Frente a esta inquieta e infeliz colección humana se despliega como tapiz de fondo la naturaleza indiferente que solo sabe del discurrir de las estaciones, de la llegada de los pájaros, de la renovación de los colores. Como es sabido, el novelista edificó un condado imaginario como geografía para sus historias, Wessex, coincidente en tantos detalles con su Dorset natal.
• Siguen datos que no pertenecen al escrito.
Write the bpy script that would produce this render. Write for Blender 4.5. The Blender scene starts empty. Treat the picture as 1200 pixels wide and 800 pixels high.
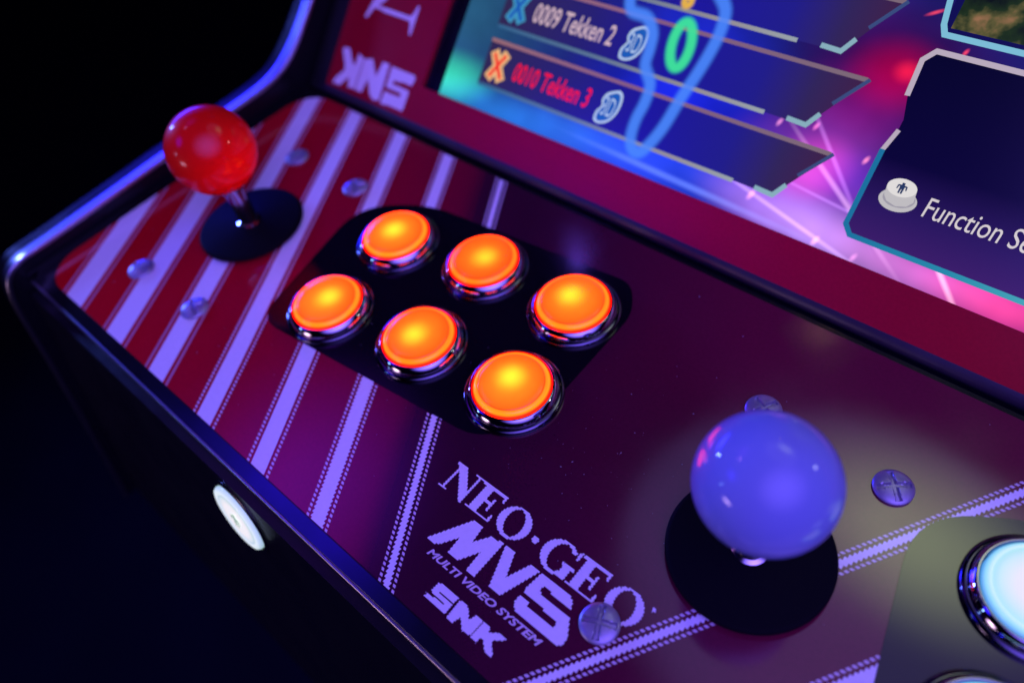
import bpy, math, random
from mathutils import Matrix, Vector

random.seed(7)
S = 0.001                       # all lengths below are written in millimetres
scene = bpy.context.scene
COL = scene.collection

# ------------------------------------------------------------------ camera
cam_d = bpy.data.cameras.new('camera')
cam = bpy.data.objects.new('camera', cam_d)
COL.objects.link(cam)
RM = ((0.74504, -0.44672, 0.49533), (0.65190, 0.64489, -0.39893), (-0.14122, 0.62013, 0.77169))
CAM = Vector((271.754, -91.064, 210.023))
cam.matrix_world = Matrix.Translation(CAM * S) @ Matrix(RM).to_4x4()
cam_d.sensor_fit = 'HORIZONTAL'
cam_d.sensor_width = 36.0
cam_d.lens = 26.651
cam_d.clip_start = 0.005
cam_d.clip_end = 60.0
cam_d.dof.use_dof = True
cam_d.dof.focus_distance = 0.232
cam_d.dof.aperture_fstop = 5.0
cam_d.dof.aperture_blades = 7
scene.camera = cam

# ------------------------------------------------------------------ world, view
world = bpy.data.worlds.new('World')
scene.world = world
world.use_nodes = True
bg = world.node_tree.nodes['Background']
bg.inputs['Color'].default_value = (0.10, 0.08, 1.0, 1)
bg.inputs['Strength'].default_value = 0.0055
vs = scene.view_settings
vs.view_transform = 'Standard'
vs.look = 'None'
vs.exposure = 0.0
vs.gamma = 1.0
vs.use_curve_mapping = False
scene.cycles.max_bounces = 8
scene.cycles.sample_clamp_indirect = 4.0
scene.cycles.caustics_reflective = False
scene.cycles.caustics_refractive = False
scene.cycles.blur_glossy = 0.3

# ------------------------------------------------------------------ lamps
def area(name, pos, aim, size, colour, radiance, shape='RECTANGLE', spread=180, soft=False):
    l = bpy.data.lights.new(name, 'AREA')
    l.shape = shape
    l.size = size[0] * S
    l.size_y = size[-1] * S
    a = size[0] * size[-1] * S * S * (math.pi / 4 if shape in ('DISK', 'ELLIPSE') else 1)
    l.energy = radiance * math.pi * a
    l.color = colour
    l.spread = math.radians(spread)
    if soft:                                  # diffuser that is brightest in the middle and fades to its rim
        l.use_nodes = True
        nt = l.node_tree
        em = nt.nodes['Emission']
        g = nt.nodes.new('ShaderNodeNewGeometry')
        sb = nt.nodes.new('ShaderNodeVectorMath'); sb.operation = 'SUBTRACT'
        sb.inputs[1].default_value = (0.5, 0.5, 0.0)
        nt.links.new(g.outputs['Parametric'], sb.inputs[0])
        cb = nt.nodes.new('ShaderNodeVectorMath'); cb.operation = 'MULTIPLY'
        cb.inputs[1].default_value = (1.0, 1.0, 0.0)
        nt.links.new(sb.outputs[0], cb.inputs[0])
        ln = nt.nodes.new('ShaderNodeVectorMath'); ln.operation = 'LENGTH'
        nt.links.new(cb.outputs[0], ln.inputs[0])
        mr = nt.nodes.new('ShaderNodeMapRange'); mr.interpolation_type = 'SMOOTHSTEP'
        mr.inputs['From Min'].default_value = 0.0
        mr.inputs['From Max'].default_value = 0.5
        mr.inputs['To Min'].default_value = 1.0
        mr.inputs['To Max'].default_value = 0.0
        nt.links.new(ln.outputs['Value'], mr.inputs['Value'])
        nt.links.new(mr.outputs['Result'], em.inputs['Strength'])
    o = bpy.data.objects.new(name, l)
    COL.objects.link(o)
    p = Vector(pos) * S
    o.location = p
    o.rotation_euler = (Vector(aim) * S - p).to_track_quat('-Z', 'Y').to_euler()
    return o

# broad, dim violet room light above the player's right shoulder
area('violet_key_lamp', (860, -360, 930), (130, 0, 0), (2300, 2000), (0.225, 0.13, 1.0), 7.2, soft=True)
# blue lamp to the left of the cabinet: the glow along the rounded side edge
area('blue_side_lamp', (-1050, 260, 190), (-70, 20, 0), (800, 320), (0.02, 0.02, 1.0), 55.0, soft=True)
# compact blue lamp on the left: the two glints where the side edge bends
area('blue_glint_lamp', (-1040, -125, 260), (-70, 0, 10), (90, 90), (0.10, 0.16, 1.0), 330.0, 'DISK')
# small cold lamp low in front on the left: the glints on the chrome rings
area('cold_glint_lamp', (-330, -560, 190), (60, 0, 0), (50, 50), (0.25, 0.5, 1.0), 24.0, 'DISK')
# blue lamp in front: the band of blue along the front chamfer
area('blue_front_lamp', (-400, -570, 560), (110, -60, 0), (480, 380), (0.03, 0.01, 1.0), 10.0, soft=True)
# rosy lamp low in front: the bright hairline along the panel's front edge
area('rosy_low_lamp', (-190, -900, 70), (150, -70, 0), (380, 160), (0.9, 0.55, 0.85), 20.0, soft=True)
# pale ceiling lamps, mirrored in the gloss of the panel's right half
area('ceiling_lamp', (285, 395, 640), (285, 15, 0), (400, 230), (0.86, 1.0, 0.40), 2.7, 'ELLIPSE', soft=True)
area('ceiling_lamp_blue', (275, 275, 640), (275, -20, 0), (540, 400), (0.38, 0.30, 1.0), 0.85, 'ELLIPSE')
# small lamps of the room that show as points on the balls and in the panel
area('white_room_lamp', (850, 600, 430), (120, 0, 40), (70, 50), (1.0, 1.0, 0.95), 26.0, 'ELLIPSE')
area('amber_room_lamp', (40, 700, 740), (120, 0, 40), (14, 10), (1.0, 0.55, 0.35), 26.0, 'ELLIPSE')
area('pink_room_lamp', (-450, -200, 800), (120, 0, 40), (50, 110), (0.75, 0.28, 1.0), 11.0, 'ELLIPSE')
area('violet_left_lamp', (-430, 10, 760), (110, -40, 0), (520, 420), (0.22, 0.02, 1.0), 2.2, 'ELLIPSE', soft=True)
# little violet lamp mirrored as a streak behind the buttons
area('violet_spot_lamp', (129.7 - 142 * 3, 65 + 156 * 3, 630), (129, 65, 0), (12, 30), (0.18, 0.08, 1.0), 22.0, 'ELLIPSE')

# ------------------------------------------------------------------ materials
def new_mat(name):
    m = bpy.data.materials.new(name)
    m.use_nodes = True
    nt = m.node_tree
    return m, nt, nt.nodes['Principled BSDF']

def N(nt, typ, **kw):
    n = nt.nodes.new(typ)
    for k, v in kw.items():
        if hasattr(n, k):
            setattr(n, k, v)
        else:
            n.inputs[k].default_value = v
    return n

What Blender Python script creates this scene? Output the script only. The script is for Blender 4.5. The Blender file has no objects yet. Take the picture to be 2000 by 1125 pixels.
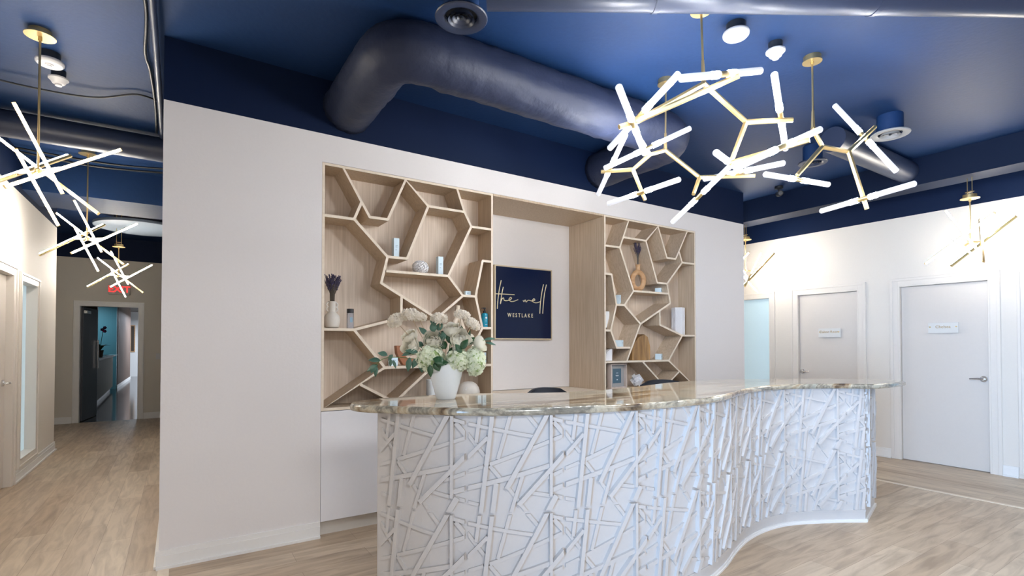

Esta cuidada edición presenta en su arranque un mapa de Wessex en la punta suroeste de Inglaterra que mezcla “fictitious names” con “real names”. El bosque es su centro, un espacio indefinido en el que los personajes, al igual que les sucede en sus batallas humanas, tan pronto se orientan como se despistan, y que recorren sin cesar “en aquellos tiempos en que, para la mayoría, viajar significaba caminar”.
Los 125 años que han pasado desde la publicación de la novela despejan totalmente las cuestiones accidentales que perjudicaron la reputación del autor y le empujaron a dejar la novela en pos de la poesía, aunque antes tuvo tiempo de entregar narraciones de la altura de ‘Tess la de los d’Urberville’ o ‘Jude el obscuro’. La acusación de escritor pesimista no tiene encaje en nuestra triste actualidad lectora, y de la consideración de escandaloso que tanto le fustigó no queda ni rastro. Por el contrario, no deja de admirarnos el temor y respeto que los ciudadanos de la época victoriana sentían por códigos de conducta que no hacían más que procurarles infelicidad, y que en caso de buscar algún escondrijo donde evadirse los condenaba a la soledad. Es el destino del personaje más fuerte de la novela, Marty South, confinada en el bosque donde habla “la lengua de los árboles, de las frutas y las flores”.
Soberbia novela, con el sabor de las grandes narraciones, asentada en una cuidada edición de Impedimenta que se beneficia de la traducción de Roberto Frías y de sus minuciosas notas.